Das Kanban Maturity Model (KMM) als Handbuch für mehr Agilität

Geschrieben von Sebastian Schneider

Wer sich mit Kanban etwas genauer befasst, wird früher oder später über das Kanban Maturity Model (kurz KMM) stolpern. Das KMM gehört in die Rubrik der sogenannten Reifegradmodelle. Das Kanban Reifegradmodell (KMM) wurde aus den Erfahrungen vielen real durchgeführten Kanban-Implementierungen in unterschiedlichen Branchen und Organisationen unterschiedlicher Größe entwickelt. Wenn du ein bereits CMMI oder SPICE kennst, dann weißt du schon, in welche Richtung es hier geht. Viele Jahre Erfahrung sind in dieses Model eingeflossen und haben es verbessert. Es entstand durch die Arbeit mit Kanban in vielen Organisationen. Was das genau ist und wie du das anwenden kannst, betrachten wir in diesem Artikel.
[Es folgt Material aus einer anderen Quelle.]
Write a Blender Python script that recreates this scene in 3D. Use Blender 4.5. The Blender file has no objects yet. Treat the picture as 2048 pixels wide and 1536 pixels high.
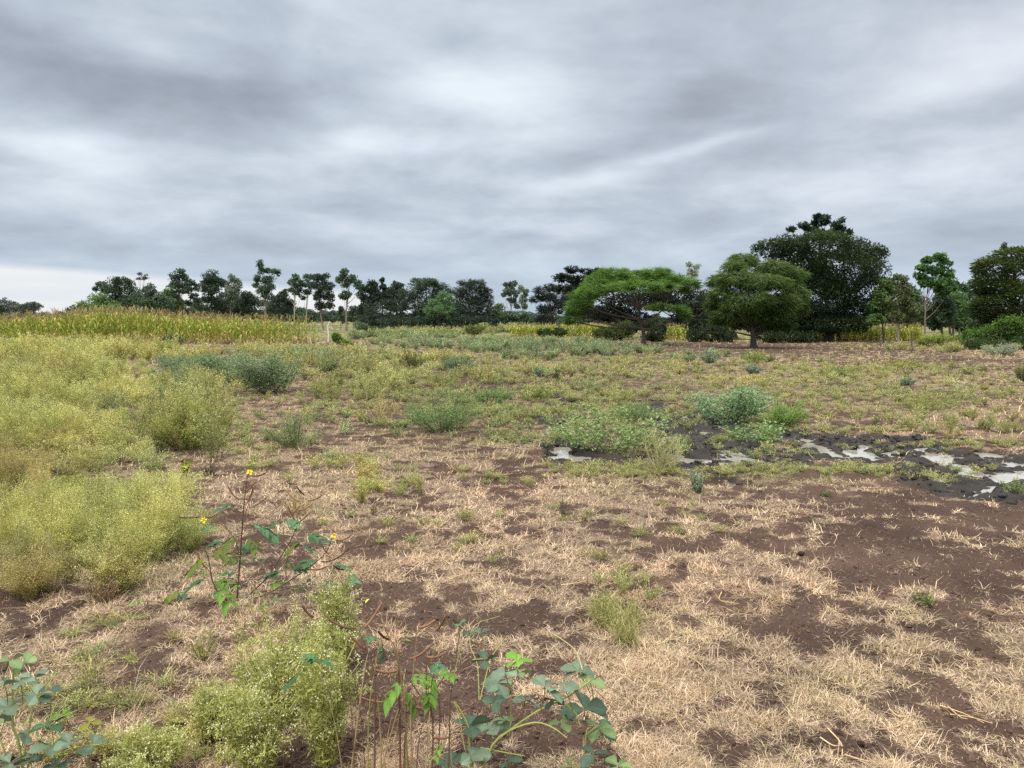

Was ist das Kanban Maturity Model?

Wie eingeführt, handelt es ich bei bei dem KMM um ein Reifegradmodell. Das hilft zum einen, dass du einen aktuellen Reifegrad für die Umsetzung von Kanban in einer Organisation bestimmen kannst. Kennst du den aktuellen Reifegrad, dann kannst du anstreben den nächsten Reifegrad zu erreichen. Das Kanban Maturity Model hilft dir dabei. Allerdings ist das Modell weniger "streng" als andere - denn eine wirkliches PRM (Process Reference Model) und PAM (Process Assessment Model) ist es nicht. Vielmehr bietet es dir eine sehr gute Perspektive auf eine Diskussionsgrundlage. Evolutionäre Änderungen aus Kanban werden so unterstützt.


Das Modell betrachtet drei Aspekte als Basis: Ergebnisse, Kultur und Praktiken. Treiber des Modells ist die Lean Kanban University. Konkrete Maßnahmen findest du in der Regel immer in den Praktiken.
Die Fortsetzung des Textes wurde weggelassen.